Space Jellyfish... ... pretending to be a cloud sucks up some dudes and horses because it's hungry.
Struggling ranchers try to film it.
Shenanigans ensue.
Pretty but empty. Also I guess it's an allegory for Hollywood being predatory for child actors? But also it's about police brutality and black erasure, but you have to look those things up after the film. And then maybe on a rewatch you go, oh, yeah, I sorta see it?
Those topics by the way? They are super worth bringing attention to. This is just a bad vehicle to do it with. In my opinion.
Because you're trying to load so many important topics at once, you end up with your audience going, so, is the Space Jellyfish supposed to be Hollywood, yet also police brutality? Are we filming Hollywood to prove its bad, while also praising Hollywood? Black Erasure from Hollywood history is bad, but isn't Hollywood itself also a monster, so why would you want to be part of the monster...? If spectacle is bad, harming people in its pursuit, then why is this film itself trying to be a spectacle? And most crucially; Would an electric motor cycle really throw it's rider off like that or would it just slowly come to a stop...?
In my experience, when I'm questioning minutiae like that, I'm not really engaging with the film at all. I'm trying to piece together the directors point. Which really ideally should come after. Just me?
It felt like the movie needed to pick a theme and hammer it home. Not pick several themes at once and see what sticks. Honestly, it feels like it kinda does a disservice to those topics. Had it been done better, maybe people would be talking about those topics more than how confused they were by the film and having to look up TMZ articles and clickbait YouTubers explaining the movie.

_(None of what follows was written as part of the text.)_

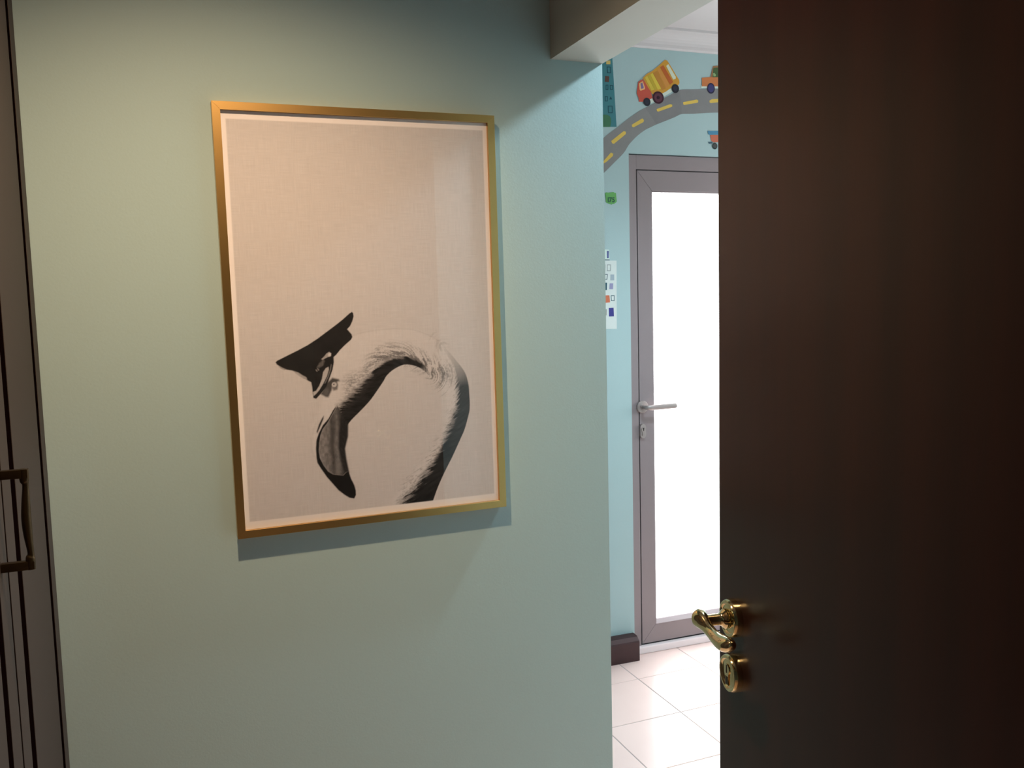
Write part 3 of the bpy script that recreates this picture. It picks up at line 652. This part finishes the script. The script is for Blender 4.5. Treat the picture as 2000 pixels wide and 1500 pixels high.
def print_material():
    m = bpy.data.materials.new('printed paper with linen grain'); m.use_nodes = True
    nt = m.node_tree; b = nt.nodes['Principled BSDF']
    b.inputs['Roughness'].default_value = 0.6; b.inputs['Specular IOR Level'].default_value = 0.2
    at = nt.nodes.new('ShaderNodeVertexColor'); at.layer_name = 'ink'
    tc = nt.nodes.new('ShaderNodeTexCoord')
    def thread(sx, sz):
        mp = nt.nodes.new('ShaderNodeMapping'); mp.inputs['Scale'].default_value = (sx, 1, sz)
        n = nt.nodes.new('ShaderNodeTexNoise'); n.inputs['Scale'].default_value = 1.0; n.inputs['Detail'].default_value = 2
        nt.links.new(tc.outputs['Object'], mp.inputs['Vector']); nt.links.new(mp.outputs['Vector'], n.inputs['Vector'])
        return n
    a, c = thread(620, 22), thread(26, 620)
    ad = nt.nodes.new('ShaderNodeMath'); ad.operation = 'ADD'
    nt.links.new(a.outputs['Fac'], ad.inputs[0]); nt.links.new(c.outputs['Fac'], ad.inputs[1])
    mr = nt.nodes.new('ShaderNodeMapRange'); mr.inputs[1].default_value = .7; mr.inputs[2].default_value = 1.3
    mr.inputs[3].default_value = .93; mr.inputs[4].default_value = 1.06
    nt.links.new(ad.outputs[0], mr.inputs[0])
    # the grain is printed in the grey field only, not on the white margin
    lt = nt.nodes.new('ShaderNodeMath'); lt.operation = 'LESS_THAN'; lt.inputs[1].default_value = .75
    sp = nt.nodes.new('ShaderNodeSeparateColor')
    nt.links.new(at.outputs['Color'], sp.inputs[0]); nt.links.new(sp.outputs[0], lt.inputs[0])
    mf = nt.nodes.new('ShaderNodeMix'); mf.inputs[2].default_value = 1.0
    nt.links.new(lt.outputs[0], mf.inputs[0]); nt.links.new(mr.outputs[0], mf.inputs[3])
    vm = nt.nodes.new('ShaderNodeVectorMath'); vm.operation = 'SCALE'
    nt.links.new(at.outputs['Color'], vm.inputs[0]); nt.links.new(mf.outputs[0], vm.inputs['Scale'])
    nt.links.new(vm.outputs[0], b.inputs['Base Color'])
    return m
link_mesh('print', paint_print(), print_material(), pic)

# ------------------------------------------------------------------ wall decals of the far wall
dm_cache = {}
def dmat(name, c, k=1.0):
    key_ = (name,)
    if key_ not in dm_cache:
        l = srgb(*c); l = (min(.9, l[0] * k), min(.9, l[1] * k), min(.9, l[2] * k * .85))
        dm_cache[key_] = material('decal ' + name, l, 0.6, vary=0.08, vscale=25, spec=0.2)
    return dm_cache[key_]
L0, LT = 0.0005, 0.0004
def sheet(name, pts, mat, parent, layer=0):
    bm = bmesh.new()
    y0 = -(L0 + layer * LT) + .0002; y1 = -(L0 + (layer + 1) * LT)
    prism(bm, pts, lambda p: (p[0], y0, p[1]), lambda p: (p[0], y1, p[1]))
    bmesh.ops.triangulate(bm, faces=[f for f in bm.faces if len(f.verts) > 4])
    return obj(name, bm, mat, parent)
def ellipse(e, k=1.0, n=24):
    c, a, b = e
    rx = math.hypot(a[0] - c[0], a[1] - c[1]) * k; rz = math.hypot(b[0] - c[0], b[1] - c[1]) * k
    return [(c[0] + rx * math.cos(2 * PI * i / n), c[1] + rz * math.sin(2 * PI * i / n)) for i in range(n)]
def ring_sheet(name, pts, w, mat, parent, layer):
    """an outlined window: a closed frame of width w"""
    c = np.mean(np.array(pts), 0)
    inner = []
    for p in pts:
        d = np.array(p) - c
        inner.append(tuple(c + d - np.sign(d) * w))
    bm = bmesh.new(); n = len(pts)
    y0 = -(L0 + layer * LT) + .0002; y1 = -(L0 + (layer + 1) * LT)
    V = [[bm.verts.new((p[0], y, p[1])) for p in pts_] for pts_, y in ((pts, y0), (inner, y0), (inner, y1), (pts, y1))]
    for i in range(n):
        j = (i + 1) % n
        for a in range(4):
            b = (a + 1) % 4
            bm.faces.new((V[a][i], V[a][j], V[b][j], V[b][i]))
    return obj(name, bm, mat, parent)
def halo(pts, w):
    c = np.mean(np.array(pts), 0); P_ = np.array(pts); n = len(P_); out = []
    area_ = sum(P_[i][0] * P_[(i + 1) % n][1] - P_[(i + 1) % n][0] * P_[i][1] for i in range(n))
    sgn = 1 if area_ > 0 else -1
    for i in range(n):
        a, b, c_ = P_[i - 1], P_[i], P_[(i + 1) % n]
        n1 = np.array([(b - a)[1], -(b - a)[0]]); n2 = np.array([(c_ - b)[1], -(c_ - b)[0]])
        m_ = n1 / (np.linalg.norm(n1) + 1e-9) + n2 / (np.linalg.norm(n2) + 1e-9)
        m_ = m_ / (np.linalg.norm(m_) + 1e-9)
        out.append(tuple(b + sgn * m_ * w))
    return out
def decal(name, label, cat, group='vehicle and town decals on the far wall'):
    return thing(far(empty(name)), label, cat, group)

# road
rd = decal('road_decal', 'grey road decal with yellow dashes curving over the glazed door', 'wall decal')
top = catmull(DEC['road_top'], 4); bot = catmull(DEC['road_bot'], 4)
def cut(line, xa, xb):
    xs_ = [p[0] for p in line]; zs_ = [p[1] for p in line]
    f = lambda x: (x, float(np.interp(x, xs_, zs_)))
    return [f(xa)] + [p for p in line if xa < p[0] < xb] + [f(xb)]
cuts_t = [0.0183, 0.345, 0.505, 0.74, 0.96]
cuts_b = [0.06, 0.395, 0.512, 0.74, 0.955]
cols = [(128, 128, 137), (122, 122, 132), (126, 126, 136), (122, 122, 131)]
for k in range(4):
    t_ = cut(top, cuts_t[k], cuts_t[k + 1]); b_ = cut(bot, cuts_b[k], cuts_b[k + 1])
    sheet('road_piece', t_ + b_[::-1], dmat('road %d' % k, cols[k], 1.08), rd, 0)
for q in DEC['dashes']: sheet('lane_dash', q, dmat('dash yellow', (216, 186, 98)), rd, 1)

white = dmat('halo white', (205, 218, 222))
# lorry
tr = decal('truck_decal', 'orange and yellow striped lorry decal with red cab, above the road decal', 'wall decal')
sheet('halo', halo(DEC['t_base'], .003), white, tr, 1)
sheet('truck_body', DEC['t_body'], dmat('truck amber', (200, 148, 62)), tr, 2)
for q, c, nm in zip(DEC['t_stripes'], [(206, 184, 78), (184, 164, 62), (208, 186, 76), (184, 128, 62), (202, 140, 76), (184, 98, 54)], 'abcdef'):
    sheet('stripe', q, dmat('truck stripe ' + nm, c), tr, 3)
sheet('tail_panel', DEC['t_panel'], dmat('panel white', (205, 215, 208)), tr, 3)
sheet('cab', DEC['t_cab'], dmat('cab red', (188, 84, 74)), tr, 3)
sheet('window_frame', DEC['t_wframe'], dmat('cream', (226, 176, 128)), tr, 4)
sheet('cab_window', DEC['t_win'], dmat('violet', (122, 110, 160)), tr, 5)
for e, big in zip(DEC['t_wheels'], (0, 1, 0)):
    w_ = sheet('wheel', ellipse(e), dmat('tyre maroon', (62, 32, 46)) if big else dmat('tyre black', (40, 42, 54)), tr, 4)
    if big:
        sheet('hub', ellipse(e, .72), dmat('hub plum', (94, 56, 74)), w_, 5)
        sheet('hub', ellipse(e, .28), dmat('hub dark', (58, 32, 50)), w_, 6)
    else: sheet('hub', ellipse(e, .55), dmat('hub navy', (50, 52, 72)), w_, 5)
# orange car
oc = decal('car_decal', 'orange car decal with blue wheels, half hidden by the dark door', 'wall decal')
sheet('halo', halo(DEC['o_base'], .002), white, oc, 1)
sheet('car_body', DEC['o_body'], dmat('car orange', (196, 122, 82)), oc, 2)
sheet('cabin', DEC['o_cabin'], dmat('cabin brown', (150, 112, 84)), oc, 2)
wn = sheet('car_window', DEC['o_win'], dmat('bottle green', (72, 96, 66)), oc, 3)
sheet('window_shine', DEC['o_spot'], dmat('light green', (140, 170, 128)), wn, 4)
for e in DEC['o_wheels']:
    w_ = sheet('wheel', ellipse(e), dmat('tyre navy', (48, 46, 76)), oc, 3)
    sheet('hub', ellipse(e, .74), dmat('hub blue', (66, 66, 122)), w_, 4)
# little tipper
st = decal('tipper_decal', 'small tipper decal with blue bed and orange body above the glazed door', 'wall decal')
sheet('tipper_body', DEC['s_body'], dmat('tipper orange', (192, 108, 92)), st, 1)
sheet('tipper_bed', DEC['s_bed'], dmat('tipper blue', (78, 134, 178)), st, 2)
sheet('bumper', DEC['s_bump'], dmat('slate', (70, 98, 122)), st, 1)
for e in DEC['s_wheels']:
    w_ = sheet('wheel', ellipse(e), dmat('tyre dark green', (40, 56, 58)), st, 3)
    sheet('hub', ellipse(e, .7), dmat('hub grey', (76, 78, 84)), w_, 4)
# white tower block
wb = decal('white_building_decal', 'white tower block decal with coloured windows, beside the end of the mint wall', 'wall decal')
sheet('wall_sheet', DEC['w_main'], dmat('block white', (206, 214, 226)), wb, 0)
sheet('roof_box', DEC['w_tower'], dmat('roof white', (202, 220, 226)), wb, 0)
sheet('roof_line', DEC['w_line'], dmat('slate line', (96, 108, 128)), wb, 1)
wc = [('blue', (92, 100, 158), 0), ('grey', (152, 160, 172), 1), ('grey', (152, 160, 172), 1), ('slate edge', (98, 116, 132), 1), ('mist', (158, 172, 194), 0), ('petrol', (50, 88, 108), 0), ('lilac', (146, 146, 192), 0), ('brick', (198, 112, 90), 0), ('slate edge', (104, 110, 122), 1), ('stone', (150, 152, 158), 0), ('indigo', (62, 62, 142), 0)]
for q, (nm, c, outl) in zip(DEC['w_wins'], wc):
    if outl: ring_sheet('window', q, .0030, dmat('block ' + nm, c), wb, 1)
    else: sheet('window', q, dmat('block ' + nm, c), wb, 1)
# teal tower
tb = decal('teal_building_decal', 'teal skyscraper decal with dark window outlines, under the beam end', 'wall decal')
sheet('wall_sheet', DEC['b_main'], dmat('tower teal', (66, 124, 142)), tb, 0)
for i, q in enumerate(DEC['b_wins']):
    if i == 1: sheet('window', q, dmat('tower brown', (92, 68, 66)), tb, 1)
    elif i == 7: sheet('window', q, dmat('tower yellow', (202, 178, 112)), tb, 1)
    elif i == 5: sheet('window', q, dmat('tower dark', (34, 78, 96)), tb, 1)
    else: ring_sheet('window', q, .0028, dmat('tower dark', (34, 78, 96)), tb, 1)
sheet('tree', catmull(DEC['b_tree'], 2), dmat('tree green', (68, 116, 92)), tb, 2)
# shield
sh = decal('shield_decal', 'small green road shield decal reading I75 beside the door frame', 'wall decal')
sheet('shield', DEC['shield'], dmat('shield green', (104, 168, 104)), sh, 0)
tx = DEC['shield_text']
fc = bpy.data.curves.new('lettering_shape', 'FONT'); fc.body = 'I75'; fc.align_x = 'LEFT'
fc.extrude = .0002; fc.size = (tx[0][1] - tx[2][1]) * 1.40; fc.offset = .0007
tmp = bpy.data.objects.new('lettering_shape', fc); col.objects.link(tmp)
bpy.context.view_layer.update()
lm = bpy.data.meshes.new_from_object(tmp.evaluated_get(bpy.context.evaluated_depsgraph_get()))
bpy.data.objects.remove(tmp); bpy.data.curves.remove(fc)
lm.name = 'lettering'; lm.materials.clear()
fo = link_mesh('lettering', lm, dmat('shield ink', (48, 88, 80)), sh)
fo.location = (tx[0][0] - .004, -.0013, tx[2][1] + .001); fo.rotation_euler = (PI / 2, 0, 0)

# ------------------------------------------------------------------ the lamps themselves (both outside the view)
def ring_lamp(name, at, rad, label):
    t = thing(empty(name, (at[0], at[1], CEIL)), label, 'lamp')
    bm = bmesh.new(); lathe(bm, [(rad, 0), (rad * 1.35, 0), (rad * 1.35, -.006), (rad * 1.2, -.012), (rad, -.008), (rad, 0)], 40)
    obj('trim_ring', bm, m_lamp, t, True)
    bm = bmesh.new(); lathe(bm, [(0, -.001), (rad, -.001), (rad, -.004), (0, -.004)], 40)
    obj('diffuser', bm, m_lamp, t)
    return t
ring_lamp('downlight', WARM_AT, .045, 'small round recessed ceiling downlight in front of the framed print')
ring_lamp('ceiling_light', COOL_AT, .09, 'round white ceiling light of the mural room')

Oh, also a chimpanzee kills a sitcom in the nineties? It doesn't really matter, because, I think the surviving child actor now a grown man got eaten? Maybe? And BOY Somebody super didn't like TMZ. Theybhated TMZ so much they wanted to have one of their faceless drone bike paparrazzi begging for their camera rather than begging to be saved from the Space Jellyfish. Garsh if that isn't some biting social satire that totally didn't make me groan...
Going back to the chimpanzee. Sure there's a tie in to Hollywood chewing up kid actors being made here, but like, why does that matter to the Space Jellyfish story? TMZ bit just felt like "Paparazzi Bad" and a personal beef maybe. I dunno.
It's fine but it needed to be like an hour shorter. Cut out the chimpanzee spree unless it has a more obvious link to the larger narrative which at present, it doesn't.
Larger Narrative. Not themes. If you want to tell a story about a kid who's suffering PTSD from his Hollywood youth watching a chimpanzee murder spree? Ok, you do that. Might even be a good film in there. Dunston Checks Out, the Ape of Wrath, whatever... But maybe don't leave it in as a half finished aside in your space Jellyfish story? Just, I guess focus on the Space Jellyfish...? I dunno, I'm not a film making guy.
I almost want to give an extra star for the Akira bike slide because I'm an easily manipulated meat puppet who likes seeing things I recognise. But I'd instantly deduct that same star for the finale being a shrieking piece of CGI battling a balloon and losing.
So, that was nope. It sorta happened. I've no desire to rewatch it again. Ever. But like, I kinda like the B-Movie vibes it was going for, I just wish they'd hired an editor for the script. Or at least I wish someone had, ironically, looked through the script and in a few places told the director "Nope".